The Irishman who saved Barcelona


When you look at the powerhouse that is Futbol Club Barcelona today, it is hard to believe they were once on the brink of collapse. One man saved them though, and it wasn’t a financial genius behind the scenes, but a retired footballer who hailed from Dublin, Ireland.

Patrick O’Connell was born in Dublin on March 8th, 1887. Growing up in the capital, he played for a number of local clubs, including Frankfort who later became founding members of the League of Ireland.

Patrick O'Connell

Patrick then moved up North to play with Belfast Celtic until 1909, when he was snapped by English side Sheffield Wednesday for the fee of £50. In his time with The Owls, he struggled to gain a regular place in the starting line-up and in 1912 joined Hull City. The centre-back had a lot more playing time with The Tigers, but it was his form for the Irish national team which attracted the attention of Manchester United who he signed for in 1914 for £1,000.

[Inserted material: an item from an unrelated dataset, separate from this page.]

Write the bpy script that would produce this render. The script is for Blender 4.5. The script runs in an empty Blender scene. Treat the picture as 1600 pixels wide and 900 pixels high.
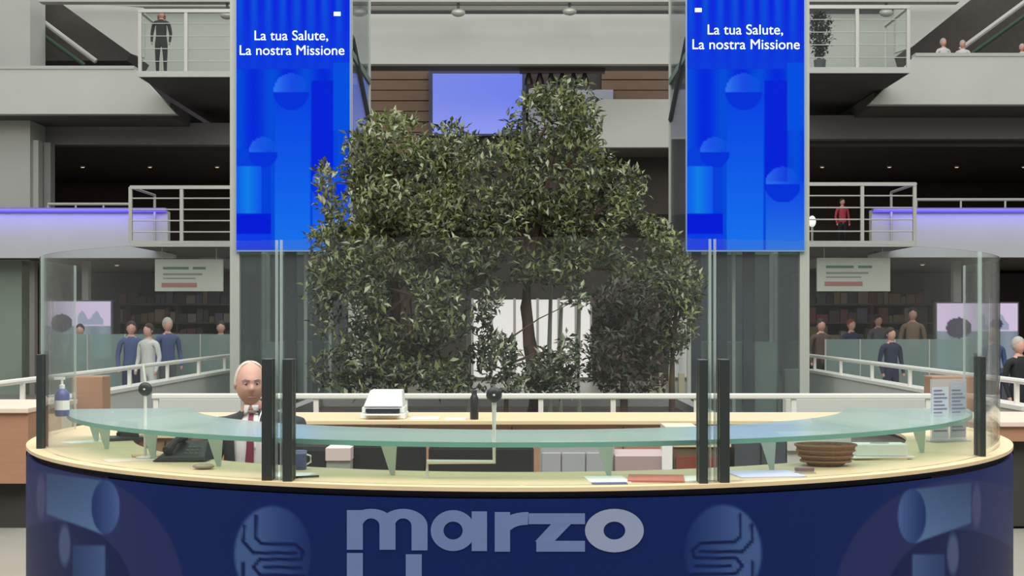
import bpy, bmesh, math, random
import numpy as np
from mathutils import Vector, Matrix, noise
from mathutils.bvhtree import BVHTree
random.seed(7); np.random.seed(7)
SC = bpy.context.scene
C = SC.collection
# ------------------------------------------------------------------ camera, sky, lights, exposure
F = 2130.0; CX = 812.0; CY = 500.0; EYE = 1.7
cam = bpy.data.cameras.new('camera'); camo = bpy.data.objects.new('camera', cam); C.objects.link(camo)
camo.location = (0, 0, EYE); camo.rotation_euler = (math.radians(90), 0, 0)
cam.sensor_width = 36; cam.lens = 36*F/1600
cam.shift_x = -(CX-800)/1600; cam.shift_y = (CY-450)/1600
cam.clip_end = 200
SC.camera = camo
w = bpy.data.worlds.new('sky'); SC.world = w; w.use_nodes = True
bg = w.node_tree.nodes['Background']
bg.inputs[0].default_value = (1.0, 1.0, 0.97, 1); bg.inputs[1].default_value = 1.15
SC.view_settings.view_transform = 'Standard'; SC.view_settings.look = 'None'
SC.view_settings.gamma = 1; SC.view_settings.use_curve_mapping = False
SC.view_settings.exposure = 0.0
def area(name, loc, rot, sx, sy, power, col):
    l = bpy.data.lights.new(name, 'AREA'); l.shape = 'RECTANGLE'; l.size = sx; l.size_y = sy
    l.energy = power; l.color = col
    o = bpy.data.objects.new(name, l); o.location = loc; o.rotation_euler = rot; C.objects.link(o)
    return o
# daylight through the glazed roof, front bays (light comes down and forward onto the galleries)
area('roof_daylight', (0, 3, 11.6), (math.radians(38), 0, 0), 20, 9, 2600, (1, 0.98, 0.94))
area('roof_daylight', (0, 20, 11.8), (0, 0, 0), 14, 12, 700, (0.95, 1, 0.97))

# ------------------------------------------------------------------ helpers
def P(x, y, d):  # image measurement plus real distance -> point
    return Vector(((x-CX)/F*d, d, EYE+(CY-y)/F*d))
def X(x, d): return (x-CX)/F*d
def Z(y, d): return EYE+(CY-y)/F*d
def lin(c):
    return tuple(((v/255)/12.92 if v/255 <= 0.04045 else ((v/255+0.055)/1.055)**2.4) for v in c)
MATS = {}
def mat(name, rgb, rough=0.6, metal=0.0, noise=0.0, scale=8.0, spec=0.5, emit=0, bump=0.0, stretch=None, coat=0):
    if name in MATS: return MATS[name]
    m = bpy.data.materials.new(name); m.use_nodes = True; MATS[name] = m
    nt = m.node_tree; b = nt.nodes['Principled BSDF']
    c = lin(rgb)
    b.inputs['Base Color'].default_value = (*c, 1); b.inputs['Roughness'].default_value = rough
    b.inputs['Metallic'].default_value = metal; b.inputs['Specular IOR Level'].default_value = spec
    if coat: b.inputs['Coat Weight'].default_value = coat
    tc = nt.nodes.new('ShaderNodeTexCoord'); mp = nt.nodes.new('ShaderNodeMapping')
    nt.links.new(tc.outputs['Object'], mp.inputs['Vector'])
    if stretch: mp.inputs['Scale'].default_value = stretch
    n = nt.nodes.new('ShaderNodeTexNoise'); n.inputs['Scale'].default_value = scale; n.inputs['Detail'].default_value = 4
    nt.links.new(mp.outputs[0], n.inputs['Vector'])
    if noise:
        r = nt.nodes.new('ShaderNodeMix'); r.data_type = 'RGBA'
        r.inputs[6].default_value = (*[v*(1-noise) for v in c], 1); r.inputs[7].default_value = (*[min(1, v*(1+noise)) for v in c], 1)
        nt.links.new(n.outputs['Fac'], r.inputs[0]); nt.links.new(r.outputs[2], b.inputs['Base Color'])
    if bump:
        bp = nt.nodes.new('ShaderNodeBump'); bp.inputs['Strength'].default_value = bump; bp.inputs['Distance'].default_value = 0.01
        nt.links.new(n.outputs['Fac'], bp.inputs['Height']); nt.links.new(bp.outputs[0], b.inputs['Normal'])
    if emit:
        b.inputs['Emission Color'].default_value = (*c, 1); b.inputs['Emission Strength'].default_value = emit
    return m
def glass(name, tint, alpha, rough=0.02, refl=0.9, body=None):
    """thin architectural glass: tinted see-through sheet with a Fresnel mirror coat"""
    if name in MATS: return MATS[name]
    m = bpy.data.materials.new(name); m.use_nodes = True; MATS[name] = m
    nt = m.node_tree; nt.nodes.clear()
    out = nt.nodes.new('ShaderNodeOutputMaterial'); tr = nt.nodes.new('ShaderNodeBsdfTransparent')
    tr.inputs[0].default_value = (*tint, 1)
    df = nt.nodes.new('ShaderNodeBsdfDiffuse'); df.inputs[0].default_value = (*(body or tint), 1)
    gl = nt.nodes.new('ShaderNodeBsdfGlossy'); gl.inputs['Roughness'].default_value = rough
    gl.inputs[0].default_value = (refl, refl, refl, 1)
    m1 = nt.nodes.new('ShaderNodeMixShader'); m1.inputs[0].default_value = alpha
    nt.links.new(tr.outputs[0], m1.inputs[1]); nt.links.new(df.outputs[0], m1.inputs[2])
    lw = nt.nodes.new('ShaderNodeLayerWeight'); lw.inputs[0].default_value = 0.5
    pw = nt.nodes.new('ShaderNodeMath'); pw.operation = 'POWER'; pw.inputs[1].default_value = 5; nt.links.new(lw.outputs['Facing'], pw.inputs[0])
    fr = nt.nodes.new('ShaderNodeMath'); fr.operation = 'MULTIPLY_ADD'; fr.inputs[1].default_value = 0.8; fr.inputs[2].default_value = 0.018
    nt.links.new(pw.outputs[0], fr.inputs[0])
    m2 = nt.nodes.new('ShaderNodeMixShader')
    nt.links.new(fr.outputs[0], m2.inputs[0]); nt.links.new(m1.outputs[0], m2.inputs[1]); nt.links.new(gl.outputs[0], m2.inputs[2])
    nt.links.new(m2.outputs[0], out.inputs[0])
    return m
def vcol(name, rough=0.4, emit=0.0, spec=0.4):
    """flat print or screen picture kept in the mesh's colour attribute 'pic'"""
    if name in MATS: return MATS[name]
    m = bpy.data.materials.new(name); m.use_nodes = True; MATS[name] = m
    nt = m.node_tree; b = nt.nodes['Principled BSDF']
    a = nt.nodes.new('ShaderNodeVertexColor'); a.layer_name = 'pic'
    if emit:
        b.inputs['Base Color'].default_value = (0.002, 0.002, 0.002, 1)
        nt.links.new(a.outputs[0], b.inputs['Emission Color']); b.inputs['Emission Strength'].default_value = emit
    else: nt.links.new(a.outputs[0], b.inputs['Base Color'])
    b.inputs['Roughness'].default_value = rough; b.inputs['Specular IOR Level'].default_value = spec
    return m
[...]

Despite earning the distinction of being the first player from the Republic of Ireland to play for Man United and captain the team, he was embroiled in the infamous 1915 British Football betting scandal.

On April 2nd, 1915 a relegation-threatened United recorded a 2-0 victory over mid-table Liverpool, but it subsequently emerged that the match was fixed by a group of players from both sides. Players argued their concern wasn’t their position in the table but that they would be unemployed due to the Great War as their would be no league the following season, so they set up a betting pool where they backed the Red Devils to win 2-0. O’Connell played a significant role in this as he sent a penalty well wide of goal to ensure the arranged scoreline would stay as it was. Three United players and four Liverpool players were handed life time suspensions by the FA, but O’Connell escaped punishment.

The defender went on to have short stints with Dumbarton and Ashington (player/manager) before hanging up his boots in 1922. Just months later he made the move to Spain where he was unveiled as the new manager of Racing Santander. He enjoyed a highly successful spell with the club, winning five regional titles and in 1928 they became one of the founding members of La Liga. O’Connell then went on to have a short spell with Real Oviedo before taking over at Real Betis in 1931 and guided them to their first and only La Liga title in 1935.

Following a brief holiday back home in Ireland, O’Connell was appointed as the manager of Barcelona during the summer of 1935.

Catalonia had become a centre of resistance to right-wing tendencies during the time of the Spanish Civil War, which ultimately resulted in Barca playing in Catalan competitions only, which they were successful in. Despite on-field successes however, the club’s very existance was under serious threat due to the pressures of the conflict.

With the club in a highly worrying state and desperate for ideas on how to save their beloved club, an unexpected invitation came their way from Mexican basketball star  Manuel Mas Soriano to play in a tour of Canada and the United States which would guarantee them a grand total of $15,000 which was a huge amount of money at the time.

The players saw this as a glorious opportunity to escape the troubles of Spain, as they felt increasingly unsafe. O’Connell also brought the groundsman along on the tour who also feared for his life in Catalonia.

The tour was initially meant to last two weeks, but instead ending up lasting two months as the players were in no rush to return to their war-torn country. After a packed schedule of games in New York, a meeting was held where seven of the players revealed that they quit the club and had chosen to stay in America. In an effort to avoid their money falling into the hands of the fascists to fund their war, the club secretary wired the money to an account in France where it would remain safe. The tour proved to be O’Connell’s last act as manager as he left the club upon returning from USA.

Patrick finished up his run as a manager with Sevilla where he guided them to second place in La Liga, and finally he went back to where it all began as he managed Racing Santander for two more years.

Post-management saw O’Connell fall into obscurity. The Irishman who saved FC Barcelona plunged into poverty, living in run down lodges with hardly a penny to his name. On 27 February 1959, Patrick O’Connell passed away at the age of 71 and despite his huge impact on what is now one of football’s biggest powerhouses, he lies in a pauper’s grave in north-west London. Efforts are currently being made by his grandson Mick and his wife Sue to give O’Connell a proper memorial placed at his grave, and they will be contacting both Barcelona and Man United to see if they are prepared to contribute.

Despite being revered in Barcelona for what he did over half a century ago, all that remains in his memory is a bust in the club museum and recognition on the club website. Surely a man who saved the club that continues to amaze us all today deserves more than that in acknowledgment and appreciation for what he did?